In the next few months, I'll be attending both a high-powered workshop at the Mathematical Science Research Institute (MSRI) in Berkeley and the ACM Symposium on Theory of Computing (STOC) in Baltimore. I have much respect for the people who organize these large-scale events, since they can have hundreds of submissions, hundreds of attendees and budgets orders of magnitude larger than ours. But knowing myself, and my apparent complete inability to stay away from organizing things (indeed, I seem to have an almost compulsive desire to reshape my environment to suite my egotistical beliefs/desires), I'm a bit fearful for the day that I'll actually want to organize something so large!

But for now, it's nice to have another small line on my c.v., but more importantly to have added one more interesting life-experience to my history.

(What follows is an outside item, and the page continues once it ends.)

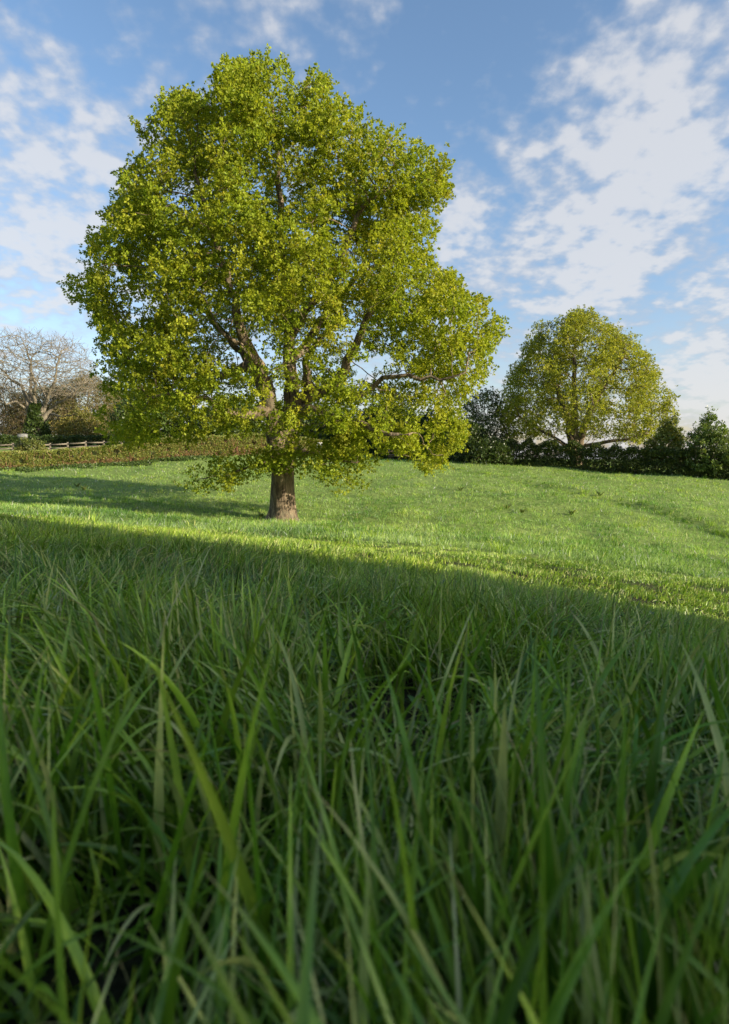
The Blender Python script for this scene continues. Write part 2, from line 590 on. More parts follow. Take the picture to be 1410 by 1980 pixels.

Next on my list of life-experiences: a two week trip to Japan later this month.

posted March 5, 2005 02:37 PM in Simply Academic | permalink


Having chaired the Berkeley Biophysics Retreat, I know how much work goes into that sort event. We didn't have a review committee since it is usually enough of a fight to get the students and faculty to present, but then again we're all fabulous. . . . :-) I've already passed on the position to a hapless 1st year, so I'm not sure when I'm going to be taking on this sort of thing again.